The earnings report comes about a week after American finished transferring thousands of customer reservations from the computer platform of subsidiary US Airways to the one used by American.

On Friday, the company said the reservations "cutover" was successful, reporting "no operational impact" in a process that had led to widespread delays at rival United Continental Holdings.

American and US Airways merged in 2013. On Oct. 17, the US Airways website and brand disappeared, with all the company's flights now operating as American Airlines.

The company said the pretax profit margin was 17.7 percent in the quarter, excluding special items, which was on the high end of its prior forecast of 17 percent to 18 percent.

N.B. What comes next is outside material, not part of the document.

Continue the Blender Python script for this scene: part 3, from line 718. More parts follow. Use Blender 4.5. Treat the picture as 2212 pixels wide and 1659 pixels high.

The company said it will start another stock repurchase program to be completed by the end of 2016, with American authorizing a total of $6 billion in buybacks this year.

Sterne Agee CRT analyst Adam Hackel said he expects the "very positive" buyback announcements to continue into 2016.

The airline's passenger unit revenue has dropped for months as a strong U.S. dollar dented sales to foreign travelers and lowered the value of foreign sales in dollar terms.

A surge of flights by rivals in greater Dallas, American's hometown, has also outpaced demand and pressured fares in the United States. American said passenger unit revenue for domestic flights dropped 7.6 percent in the quarter versus a year earlier.